For starters, there is the 550 miles of border with Pakistan, where the Taliban’s busiest infiltration routes lie.
“We’re not there,” said Brig. Gen. John W. Nicholson, the deputy commander of NATO forces in southern Afghanistan. “The borders are wide open.”
Then there is the 100-mile stretch of Helmand River running south from the town of Garmser, where the Taliban and their money crop, poppy, bloom in isolation.
“No one,” General Nicholson said, pointing to the area on the map.
Then there is Nimroz Province, all of it, which borders Iran. No troops there. And the Ghorak district northwest of Kandahar, which officers refer to as the “jet stream” for the Taliban fighters who flow through.
Ditto the districts of Shah Wali Kot, Kharkrez and Nesh, where the presence of NATO troops is minimal or nil.
“We don’t have enough forces to secure the population,” General Nicholson said.
The general is going to get a lot more troops very soon.
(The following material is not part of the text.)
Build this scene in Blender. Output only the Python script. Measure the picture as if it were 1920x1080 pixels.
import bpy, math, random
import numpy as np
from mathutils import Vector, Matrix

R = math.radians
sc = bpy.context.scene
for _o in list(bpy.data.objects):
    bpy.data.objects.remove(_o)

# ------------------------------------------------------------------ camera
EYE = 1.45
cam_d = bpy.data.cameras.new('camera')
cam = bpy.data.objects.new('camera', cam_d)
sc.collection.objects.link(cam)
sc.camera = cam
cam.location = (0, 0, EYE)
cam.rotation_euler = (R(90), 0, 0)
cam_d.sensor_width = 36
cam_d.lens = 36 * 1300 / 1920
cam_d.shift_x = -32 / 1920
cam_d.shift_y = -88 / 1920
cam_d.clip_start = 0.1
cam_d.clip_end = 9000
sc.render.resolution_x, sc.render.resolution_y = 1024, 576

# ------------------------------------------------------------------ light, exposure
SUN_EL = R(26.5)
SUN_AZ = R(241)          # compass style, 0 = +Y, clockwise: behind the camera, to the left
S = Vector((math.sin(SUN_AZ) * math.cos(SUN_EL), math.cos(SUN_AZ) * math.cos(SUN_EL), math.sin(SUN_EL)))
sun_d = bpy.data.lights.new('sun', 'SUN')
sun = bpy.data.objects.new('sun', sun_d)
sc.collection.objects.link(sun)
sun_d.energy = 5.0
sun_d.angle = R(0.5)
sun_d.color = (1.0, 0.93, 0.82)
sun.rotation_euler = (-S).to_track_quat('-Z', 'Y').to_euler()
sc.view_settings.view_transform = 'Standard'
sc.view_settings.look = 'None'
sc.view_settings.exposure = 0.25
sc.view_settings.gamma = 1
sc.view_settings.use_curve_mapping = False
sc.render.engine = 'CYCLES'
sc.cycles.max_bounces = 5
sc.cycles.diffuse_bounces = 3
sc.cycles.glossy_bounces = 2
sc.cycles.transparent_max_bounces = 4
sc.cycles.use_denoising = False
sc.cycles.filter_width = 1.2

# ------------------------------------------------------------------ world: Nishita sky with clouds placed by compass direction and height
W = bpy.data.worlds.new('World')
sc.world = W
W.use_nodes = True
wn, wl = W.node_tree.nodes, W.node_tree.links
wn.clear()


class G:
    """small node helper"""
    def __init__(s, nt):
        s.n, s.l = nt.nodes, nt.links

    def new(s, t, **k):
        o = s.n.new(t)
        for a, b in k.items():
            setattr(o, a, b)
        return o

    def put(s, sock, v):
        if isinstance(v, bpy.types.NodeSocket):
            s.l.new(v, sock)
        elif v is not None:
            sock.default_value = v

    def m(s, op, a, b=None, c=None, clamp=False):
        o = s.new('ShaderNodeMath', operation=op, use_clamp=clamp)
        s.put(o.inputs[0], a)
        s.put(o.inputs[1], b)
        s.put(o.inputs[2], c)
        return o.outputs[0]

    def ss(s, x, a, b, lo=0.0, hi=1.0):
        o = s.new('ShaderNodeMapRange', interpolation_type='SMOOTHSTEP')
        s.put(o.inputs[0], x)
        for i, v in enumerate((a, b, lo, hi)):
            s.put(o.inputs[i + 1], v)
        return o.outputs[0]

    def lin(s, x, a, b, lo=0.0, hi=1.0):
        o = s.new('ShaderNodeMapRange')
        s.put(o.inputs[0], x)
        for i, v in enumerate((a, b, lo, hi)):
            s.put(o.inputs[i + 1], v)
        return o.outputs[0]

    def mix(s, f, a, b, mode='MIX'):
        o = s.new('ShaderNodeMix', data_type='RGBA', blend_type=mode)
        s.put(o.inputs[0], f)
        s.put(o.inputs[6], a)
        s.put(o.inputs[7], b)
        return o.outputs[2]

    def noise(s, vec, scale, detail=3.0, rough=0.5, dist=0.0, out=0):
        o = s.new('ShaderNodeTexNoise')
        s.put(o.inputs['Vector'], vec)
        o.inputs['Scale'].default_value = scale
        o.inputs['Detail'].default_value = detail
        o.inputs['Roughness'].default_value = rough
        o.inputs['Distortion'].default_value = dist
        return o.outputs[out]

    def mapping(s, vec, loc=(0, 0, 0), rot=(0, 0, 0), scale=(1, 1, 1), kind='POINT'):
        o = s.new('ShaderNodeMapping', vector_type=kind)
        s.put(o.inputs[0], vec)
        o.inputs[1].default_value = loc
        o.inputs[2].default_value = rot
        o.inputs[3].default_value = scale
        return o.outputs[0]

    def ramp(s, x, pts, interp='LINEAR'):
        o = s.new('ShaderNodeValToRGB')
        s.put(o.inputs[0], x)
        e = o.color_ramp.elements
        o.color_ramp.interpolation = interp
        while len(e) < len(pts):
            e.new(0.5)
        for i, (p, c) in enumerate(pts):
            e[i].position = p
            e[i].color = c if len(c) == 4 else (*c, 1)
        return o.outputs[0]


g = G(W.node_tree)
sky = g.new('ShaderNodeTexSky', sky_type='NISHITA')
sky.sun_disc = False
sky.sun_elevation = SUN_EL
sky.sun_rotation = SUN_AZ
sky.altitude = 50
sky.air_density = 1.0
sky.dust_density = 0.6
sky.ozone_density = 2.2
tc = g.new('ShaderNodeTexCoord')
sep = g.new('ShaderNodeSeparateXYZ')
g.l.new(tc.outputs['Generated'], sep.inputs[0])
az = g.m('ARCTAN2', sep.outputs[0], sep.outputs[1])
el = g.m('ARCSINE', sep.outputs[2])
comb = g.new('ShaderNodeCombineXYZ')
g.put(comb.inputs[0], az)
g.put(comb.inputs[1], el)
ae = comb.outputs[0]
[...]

American commanders in southern Afghanistan have been told to make plans to accept nearly all of the 20,000 to 30,000 additional troops that the Obama administration has agreed to deploy.
The influx promises to significantly reshape the environment of southern Afghanistan, the birthplace of the Taliban. The region now produces an estimated 90 percent of the world’s opium, which bankrolls the Taliban.